Thursday, August 06, 2009

A can of letters


At the outset, I must say that I cannot spell. Not too well anyway. I am reasonably alright under the aegis of Microsoft Word, but I am careful to write handwritten letters only to those who are obliged to love me unconditionally.

If you’ve lived in the same world that I have, you must have encountered those superbot parents who will spell out half their conversation when they have a kid in tow. Now those people are my worst nightmare. Visual assemblage of a string of data which has been received through auditory means is one of those tasks that turn my knees instantly to jelly. I think the stress of having to decode all that before the suddenly interested-looking child does, mulches already shaky faculties. But the result is that from a reasonably interesting conversationalist I turn into a blank-eyed zombie who is drawing figures in the air and asks when the joke’s punch line has arrived, “What was that again? W-H-O....”

Now random acquaintances can be acquitted of a desire to torture me. But what is to be made of a mother who after a lifetime of knowing me chooses to spell to me under the most trying circumstances? Let me explain-

The father has been out of town for a bit. His duties, amongst which is the nightly securing of the house, have fallen to me. One night, some nights ago, I was awoken by prodding on my shoulder and a hissed, “Shwetaa!” I opened my eyes to my mother’s insistent, “Did you lock all the doors?” I had, so I said sleepy-righteous, “Yes”. At which point, I think she mentioned that there was something in the house. She also said a few other things about doors and noises that I did not make perfect sense of. Now, my mother is ailurophobic so I assumed it was a cat, or not, and said so, preparing to get up and shout it away with the unflappable courage of the newly awakened, when she chose to start communicating via spelling. She threw a string of letters at me. My mind achieved a complete blank. I think I may have tried to repeat after her in a bit of a shriek because she was soon hushing me and repeating what she said. The fact that she hushed me seemed to register; my mind made the connection that she suspected that the intruder was in fact a human person. I settled down to decoding the Letter-Puzzle in peace because she was evidently getting irritated by my murmuring out loud. After a while I hazarded a guess, “Naake?” I whispered. Having decided there was no help for it my mother articulated in a piercing whisper, “Mace!” I got that. Oh! It was an M and not an N. I was happy to have that mystery cleared up. I was beginning to relax when she said, “Go and get it from your bag”. It occurred to me at that point to ask her why she thought four letters made less sound that one word, but my mother is not a nice person to rile at certain times.

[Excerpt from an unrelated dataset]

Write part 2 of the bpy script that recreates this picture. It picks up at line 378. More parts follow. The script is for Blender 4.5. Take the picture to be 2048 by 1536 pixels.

I shimmied noiselessly off the bed to a corner where my hand-bags were. (I was rather pleased with my presence of mind in remembering which one to get and identifying it with a single touch!) I got out the can, opened the lid and waited, arm braced at the door. Once she had got me into this somewhat ludicrous position my mother seemed to think better of the situation. She repeated her question about the doors. I was perfectly sure they were locked, so what? It was just that she had heard a door swing softly and then swing again after about five minutes. I don’t quite know what she thought at that point (perhaps that if there was in fact a thief, he could not have withstood the allure of so much midnight conversation) because she left blithely to go use the bathroom, leaving me sitting at the edge of the bed with a can of pepper spray in a hand held aloft.

By the time she came back I had realised to my indignation that she had probably been misled by a certain window-door which has lately taken to pretending it is a real door with creaky noises and all. I tried telling her this in varying tones and verbiage lest the point escaped her, at which she only wondered why I was getting bothered and wouldn’t it be better for me to try and catch a little sleep?

It is difficult to capture sleep when you are feeling misused but it is one of the charming things about me that sleep can rarely evade me for long. I woke up rested and happy that morning and that midnight’s ordeal only came back to me just now because we are having a power cut and I could do with a little excitement.

Moral of the story: There is no thing so bad that a little spelling cannot make worse.